Plus encore que de créer une double figure, Métropolis permet d’introduire la valeur mythique de la créature artificielle et virtuelle. Dans cette scène où le fils imagine la fausse Maria en train de danser, le rendu mythique est parfaitement articulé. La mise-en-scène de cette danse païenne, les plans, l’angle de vue, le halo lumineux entourant la fausse Maria, tout permet de concevoir cette dernière non plus comme un robot, mais bien comme une déesse adulée par les hommes fascinés.

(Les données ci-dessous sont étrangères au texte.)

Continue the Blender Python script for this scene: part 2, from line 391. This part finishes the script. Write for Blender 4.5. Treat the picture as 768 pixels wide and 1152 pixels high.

[1] On s’oppose déjà ici à des tendances dures du cyberféminisme, comme celle incarnée par Rosi Braidotti, qui considèrent que l’on doit brûler toutes les représentations préexistantes des femmes pour en créer de nouvelles qui ne répondront plus à des schémas dépendant de la subjectivité masculine.
[2] Notons ici l’évolution de ces représentations, de femmes relativement asexuées (dans Blade Runner ou même Sigourney Weaver dans Alien) à des femmes présentant un excès de féminité (les courbes de Jessica Rabbit, Clara, et bien évidemment Lara Croft), ce qui montre peut-être le passage d’une représentation tenant plus du danger féminin dans les premiers cas et plus du plaisir scopophilique (même si il y danger) dans les derniers.
[3] Fredersen s’en sert pour dérouter les ouvriers et contrer le message initial de Maria, comme le rend cet intertitre adressé à Rotwang, le créateur : "Make your robot in the likeness of that girl. I will send the robot down to the workers, to sow discord among them and destroy their confidence in Maria".